Find how many lines contain "Write" and state only that number.

(Extracted records)
================================

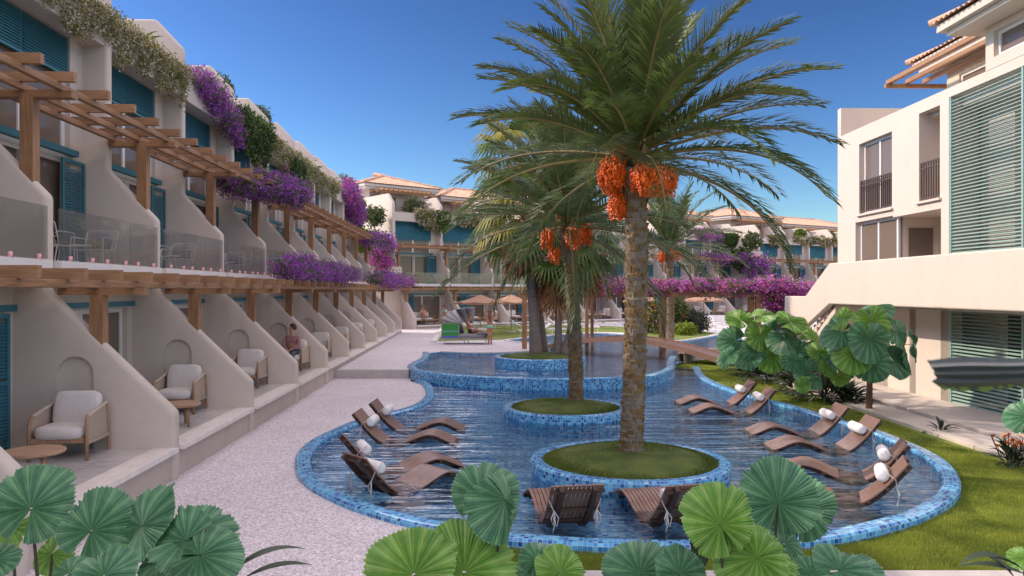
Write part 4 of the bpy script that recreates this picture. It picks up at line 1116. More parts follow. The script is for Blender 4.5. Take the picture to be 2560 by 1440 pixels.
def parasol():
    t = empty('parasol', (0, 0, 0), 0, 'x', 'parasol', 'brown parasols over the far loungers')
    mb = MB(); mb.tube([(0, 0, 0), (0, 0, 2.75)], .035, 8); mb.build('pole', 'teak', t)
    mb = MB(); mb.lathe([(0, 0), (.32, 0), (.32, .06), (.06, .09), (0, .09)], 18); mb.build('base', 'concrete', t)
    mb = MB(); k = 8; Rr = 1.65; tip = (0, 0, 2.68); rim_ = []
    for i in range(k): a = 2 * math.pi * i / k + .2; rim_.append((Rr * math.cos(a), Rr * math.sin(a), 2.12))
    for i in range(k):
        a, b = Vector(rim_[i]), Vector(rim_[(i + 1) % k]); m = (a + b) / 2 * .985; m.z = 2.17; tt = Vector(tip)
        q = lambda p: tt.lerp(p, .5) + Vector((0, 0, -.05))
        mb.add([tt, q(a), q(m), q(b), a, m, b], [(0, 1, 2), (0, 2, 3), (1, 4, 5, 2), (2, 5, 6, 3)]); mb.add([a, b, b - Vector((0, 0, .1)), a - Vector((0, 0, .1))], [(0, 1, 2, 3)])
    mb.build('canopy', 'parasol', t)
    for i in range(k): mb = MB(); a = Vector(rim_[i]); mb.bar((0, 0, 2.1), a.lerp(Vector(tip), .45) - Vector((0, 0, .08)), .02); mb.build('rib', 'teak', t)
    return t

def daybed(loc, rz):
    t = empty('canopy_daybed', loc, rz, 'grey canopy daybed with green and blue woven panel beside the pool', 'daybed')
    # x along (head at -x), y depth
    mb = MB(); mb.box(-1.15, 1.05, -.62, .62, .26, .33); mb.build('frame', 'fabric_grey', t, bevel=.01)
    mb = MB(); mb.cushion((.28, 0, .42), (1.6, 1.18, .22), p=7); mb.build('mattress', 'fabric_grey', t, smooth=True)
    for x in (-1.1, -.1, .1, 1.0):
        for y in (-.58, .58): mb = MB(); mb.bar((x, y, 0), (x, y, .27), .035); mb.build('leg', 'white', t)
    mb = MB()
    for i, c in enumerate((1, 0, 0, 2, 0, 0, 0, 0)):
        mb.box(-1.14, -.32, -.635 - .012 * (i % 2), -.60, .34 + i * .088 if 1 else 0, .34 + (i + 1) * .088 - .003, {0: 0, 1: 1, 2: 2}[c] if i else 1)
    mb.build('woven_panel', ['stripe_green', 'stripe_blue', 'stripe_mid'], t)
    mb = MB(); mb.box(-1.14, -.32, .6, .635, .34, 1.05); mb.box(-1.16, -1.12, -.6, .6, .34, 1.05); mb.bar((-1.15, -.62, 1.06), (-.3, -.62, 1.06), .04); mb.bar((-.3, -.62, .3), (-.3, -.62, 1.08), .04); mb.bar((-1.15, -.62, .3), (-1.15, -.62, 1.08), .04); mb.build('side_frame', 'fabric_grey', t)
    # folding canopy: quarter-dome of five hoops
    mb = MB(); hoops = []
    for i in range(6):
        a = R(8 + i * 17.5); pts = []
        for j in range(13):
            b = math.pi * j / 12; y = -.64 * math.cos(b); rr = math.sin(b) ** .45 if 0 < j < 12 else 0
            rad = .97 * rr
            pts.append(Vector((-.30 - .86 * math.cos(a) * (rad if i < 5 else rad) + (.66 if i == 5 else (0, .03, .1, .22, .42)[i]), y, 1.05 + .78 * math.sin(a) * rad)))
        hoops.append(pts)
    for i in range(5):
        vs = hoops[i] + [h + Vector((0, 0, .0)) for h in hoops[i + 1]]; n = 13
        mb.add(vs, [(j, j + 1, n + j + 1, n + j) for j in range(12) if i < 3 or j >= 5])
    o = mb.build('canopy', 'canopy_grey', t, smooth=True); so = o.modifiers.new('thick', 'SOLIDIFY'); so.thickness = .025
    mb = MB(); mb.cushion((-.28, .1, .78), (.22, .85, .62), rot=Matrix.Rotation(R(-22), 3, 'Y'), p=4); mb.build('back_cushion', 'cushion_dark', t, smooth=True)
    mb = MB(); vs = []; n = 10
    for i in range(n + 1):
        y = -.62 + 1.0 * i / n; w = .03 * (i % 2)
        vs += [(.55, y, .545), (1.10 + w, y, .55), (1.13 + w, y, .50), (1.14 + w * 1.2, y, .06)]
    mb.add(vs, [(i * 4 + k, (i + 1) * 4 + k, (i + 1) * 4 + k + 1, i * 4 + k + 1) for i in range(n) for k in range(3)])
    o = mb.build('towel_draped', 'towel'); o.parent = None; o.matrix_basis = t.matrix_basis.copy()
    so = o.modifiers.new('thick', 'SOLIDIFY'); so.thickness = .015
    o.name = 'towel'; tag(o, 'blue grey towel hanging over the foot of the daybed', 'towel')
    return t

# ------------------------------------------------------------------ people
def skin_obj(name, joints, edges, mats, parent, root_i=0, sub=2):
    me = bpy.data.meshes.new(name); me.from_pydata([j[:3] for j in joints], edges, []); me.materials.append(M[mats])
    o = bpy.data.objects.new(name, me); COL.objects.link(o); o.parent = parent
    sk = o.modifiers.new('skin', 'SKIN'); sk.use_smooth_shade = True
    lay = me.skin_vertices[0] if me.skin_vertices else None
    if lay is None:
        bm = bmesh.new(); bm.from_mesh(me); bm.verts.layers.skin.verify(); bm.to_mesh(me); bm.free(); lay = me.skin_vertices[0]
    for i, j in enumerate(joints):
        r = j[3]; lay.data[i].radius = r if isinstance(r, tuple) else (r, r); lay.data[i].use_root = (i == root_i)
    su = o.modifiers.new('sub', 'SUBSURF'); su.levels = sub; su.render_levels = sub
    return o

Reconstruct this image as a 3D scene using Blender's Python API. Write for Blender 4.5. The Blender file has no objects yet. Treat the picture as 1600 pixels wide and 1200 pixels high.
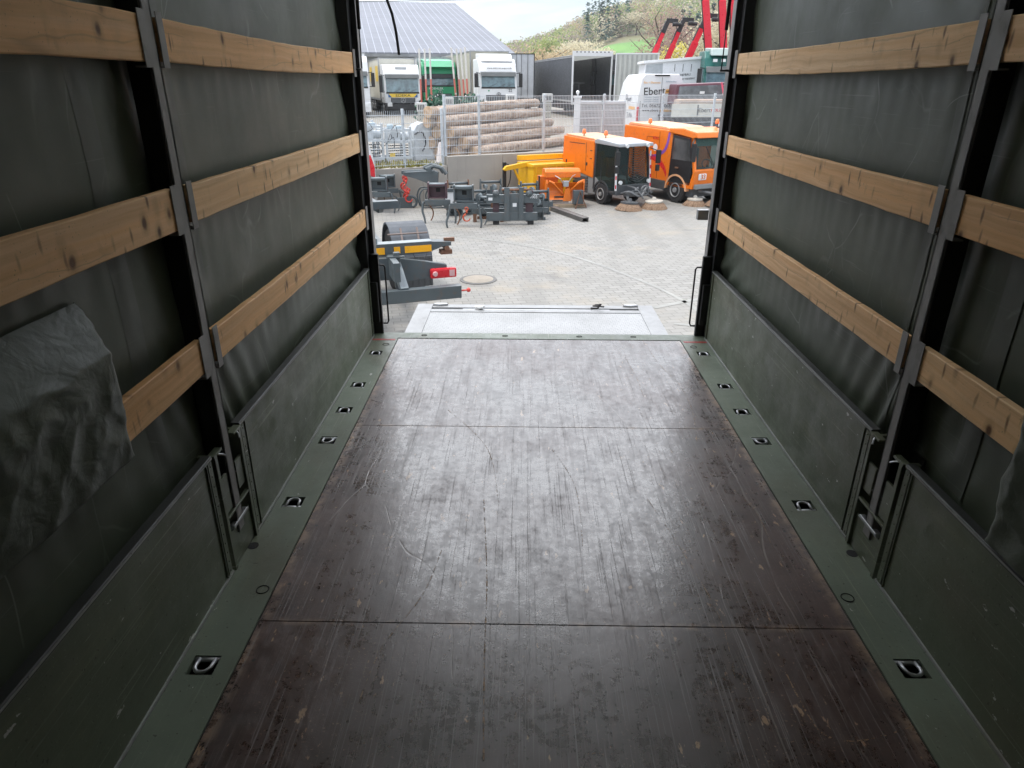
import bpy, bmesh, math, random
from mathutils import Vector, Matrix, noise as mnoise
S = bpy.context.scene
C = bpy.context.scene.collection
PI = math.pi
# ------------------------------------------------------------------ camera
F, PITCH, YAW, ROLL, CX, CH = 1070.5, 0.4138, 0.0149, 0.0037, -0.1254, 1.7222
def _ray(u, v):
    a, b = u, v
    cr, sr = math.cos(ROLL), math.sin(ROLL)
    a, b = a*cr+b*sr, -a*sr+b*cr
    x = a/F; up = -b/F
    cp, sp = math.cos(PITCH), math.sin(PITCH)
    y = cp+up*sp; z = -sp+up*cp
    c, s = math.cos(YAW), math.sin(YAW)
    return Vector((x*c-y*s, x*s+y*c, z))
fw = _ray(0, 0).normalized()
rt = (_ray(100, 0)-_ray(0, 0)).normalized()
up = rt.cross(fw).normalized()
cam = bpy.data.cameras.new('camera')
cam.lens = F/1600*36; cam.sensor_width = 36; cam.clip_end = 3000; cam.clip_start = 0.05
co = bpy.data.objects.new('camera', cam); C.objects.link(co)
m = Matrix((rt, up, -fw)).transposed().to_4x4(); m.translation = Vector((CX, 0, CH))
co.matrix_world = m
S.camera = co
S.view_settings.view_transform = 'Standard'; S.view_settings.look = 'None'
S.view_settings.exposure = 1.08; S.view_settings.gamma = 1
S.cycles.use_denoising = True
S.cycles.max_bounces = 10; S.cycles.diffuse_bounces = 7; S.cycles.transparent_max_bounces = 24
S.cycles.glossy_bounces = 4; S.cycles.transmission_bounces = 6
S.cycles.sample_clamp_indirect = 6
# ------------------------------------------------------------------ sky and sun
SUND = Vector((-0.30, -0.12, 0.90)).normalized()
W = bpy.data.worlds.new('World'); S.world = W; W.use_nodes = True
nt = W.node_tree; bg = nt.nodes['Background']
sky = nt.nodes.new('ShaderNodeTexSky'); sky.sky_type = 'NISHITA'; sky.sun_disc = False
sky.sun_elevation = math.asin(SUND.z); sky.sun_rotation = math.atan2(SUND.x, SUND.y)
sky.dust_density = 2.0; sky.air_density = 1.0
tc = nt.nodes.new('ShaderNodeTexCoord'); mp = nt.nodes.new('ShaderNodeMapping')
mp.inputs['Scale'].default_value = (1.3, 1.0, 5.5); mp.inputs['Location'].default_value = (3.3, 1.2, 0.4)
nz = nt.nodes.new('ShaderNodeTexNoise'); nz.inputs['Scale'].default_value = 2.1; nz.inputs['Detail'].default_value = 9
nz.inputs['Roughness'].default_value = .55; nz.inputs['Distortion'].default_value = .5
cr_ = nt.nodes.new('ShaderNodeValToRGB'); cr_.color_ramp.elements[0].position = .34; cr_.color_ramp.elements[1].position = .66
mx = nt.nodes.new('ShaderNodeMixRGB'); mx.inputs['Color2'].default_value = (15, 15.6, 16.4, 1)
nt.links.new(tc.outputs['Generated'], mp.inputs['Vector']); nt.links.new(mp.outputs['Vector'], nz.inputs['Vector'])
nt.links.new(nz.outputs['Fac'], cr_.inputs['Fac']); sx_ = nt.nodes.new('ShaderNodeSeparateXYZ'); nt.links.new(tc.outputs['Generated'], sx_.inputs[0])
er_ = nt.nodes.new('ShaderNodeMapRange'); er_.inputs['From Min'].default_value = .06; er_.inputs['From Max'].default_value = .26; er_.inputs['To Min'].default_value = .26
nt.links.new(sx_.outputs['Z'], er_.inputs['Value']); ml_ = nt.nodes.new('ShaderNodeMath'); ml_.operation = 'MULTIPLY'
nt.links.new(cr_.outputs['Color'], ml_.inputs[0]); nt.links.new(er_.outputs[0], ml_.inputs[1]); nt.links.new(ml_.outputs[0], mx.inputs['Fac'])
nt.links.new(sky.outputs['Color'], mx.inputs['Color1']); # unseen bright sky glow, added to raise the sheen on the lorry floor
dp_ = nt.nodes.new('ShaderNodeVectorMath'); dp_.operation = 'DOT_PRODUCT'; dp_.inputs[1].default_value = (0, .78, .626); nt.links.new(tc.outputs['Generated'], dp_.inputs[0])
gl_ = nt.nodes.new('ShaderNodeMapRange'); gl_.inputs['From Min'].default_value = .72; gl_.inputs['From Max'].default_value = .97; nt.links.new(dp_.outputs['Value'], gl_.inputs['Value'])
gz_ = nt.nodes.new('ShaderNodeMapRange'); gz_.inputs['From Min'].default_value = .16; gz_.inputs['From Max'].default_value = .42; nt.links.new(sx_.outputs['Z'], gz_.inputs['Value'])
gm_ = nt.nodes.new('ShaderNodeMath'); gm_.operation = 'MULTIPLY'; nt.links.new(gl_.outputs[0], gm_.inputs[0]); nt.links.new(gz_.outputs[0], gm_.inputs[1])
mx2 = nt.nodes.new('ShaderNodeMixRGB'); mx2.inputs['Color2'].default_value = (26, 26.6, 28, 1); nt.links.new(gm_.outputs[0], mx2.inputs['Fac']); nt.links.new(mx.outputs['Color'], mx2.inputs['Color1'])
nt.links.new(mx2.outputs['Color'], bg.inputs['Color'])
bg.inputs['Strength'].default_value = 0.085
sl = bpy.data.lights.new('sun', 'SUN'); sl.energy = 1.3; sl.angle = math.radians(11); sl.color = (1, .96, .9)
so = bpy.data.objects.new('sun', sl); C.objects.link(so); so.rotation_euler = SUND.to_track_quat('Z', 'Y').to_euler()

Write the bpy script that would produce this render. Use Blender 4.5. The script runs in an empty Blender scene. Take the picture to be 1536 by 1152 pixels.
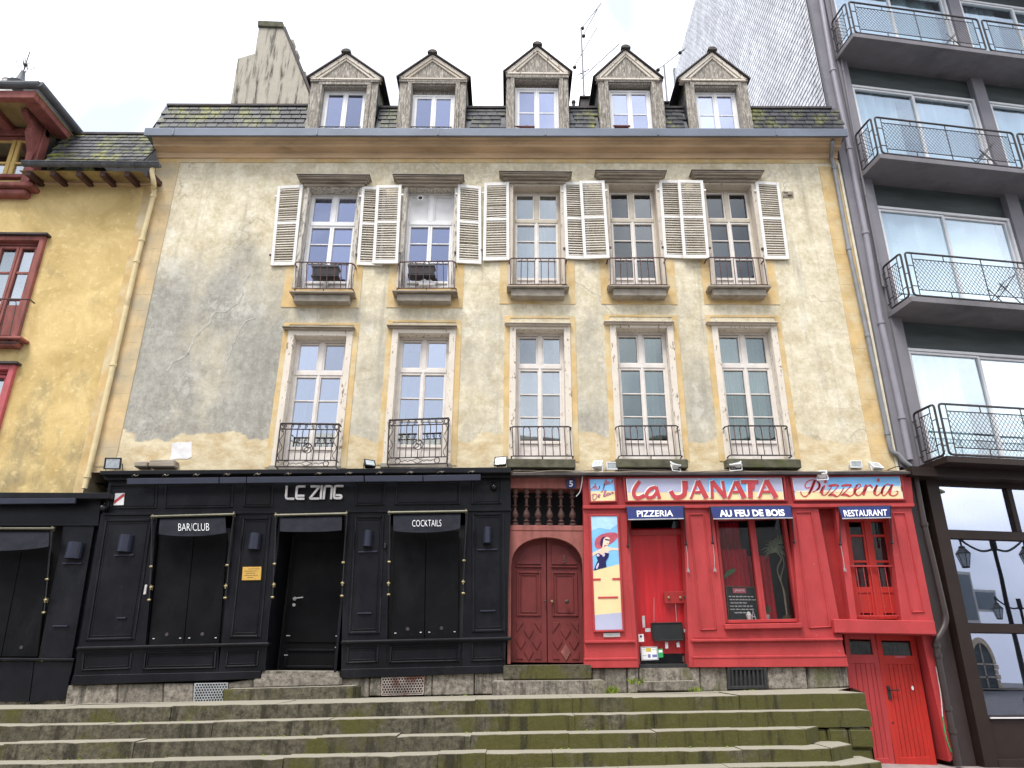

================================

* **Worked solution**
3